Question

Find a compatible total order for the poset with the Hasse diagram shown in Exercise 32.

Short answer

One such total order compatible with the given partial order is given by

\(a{ < _t}b{ < _t}d{ < _t}e{ < _t}c{ < _t}f{ < _t}g{ < _t}h{ < _t}i{ < _t}j{ < _t}k{ < _t}m{ < _t}l.\)

Step-by-step solution

Given data

\({\rm{R}}\) is the partial order on the set \(V = \{ a,b,c, \ldots ,m\} \) corresponding to the Hasse diagram shown below,

Concept used of maximal element rule

A maximal element of a subset S of some preordered set is an element of S that is not smaller than any other element in S.

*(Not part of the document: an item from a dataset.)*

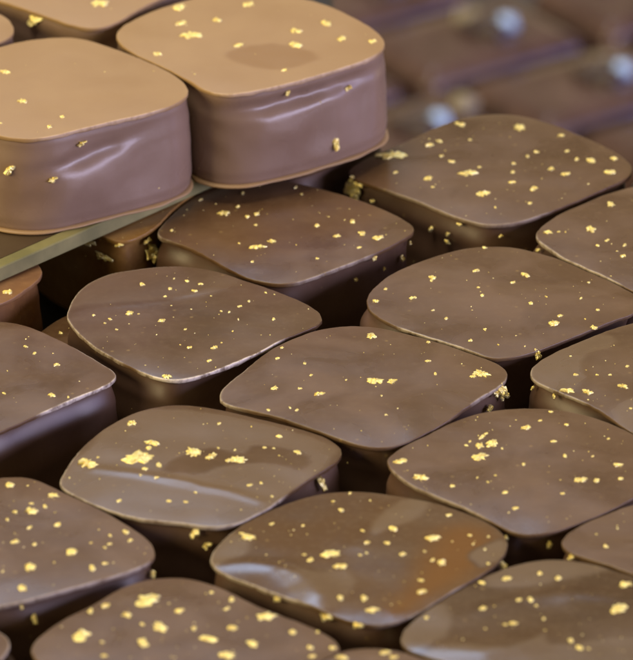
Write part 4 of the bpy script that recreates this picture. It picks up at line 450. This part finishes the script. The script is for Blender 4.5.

Find the compatible total order

We need to peel elements off the bottom of the Hasse diagram. We can begin with a,b or \(c\). Suppose we decide to start with a. Next we may choose any minimal element of what remains after we have removed a; only b and \(c\) meet this requirement. Suppose we choose b next. Then c, d, and e are minimal elements in what remains, so any of those can come next. We continue in this manner until we have listed and removed all the elements. One possible order, then, is\(a{ < _t}b{ < _t}d{ < _t}e{ < _t}c{ < _t}f{ < _t}g{ < _t}h{ < _t}i{ < _t}j{ < _t}k{ < _t}m{ < _t}l.\)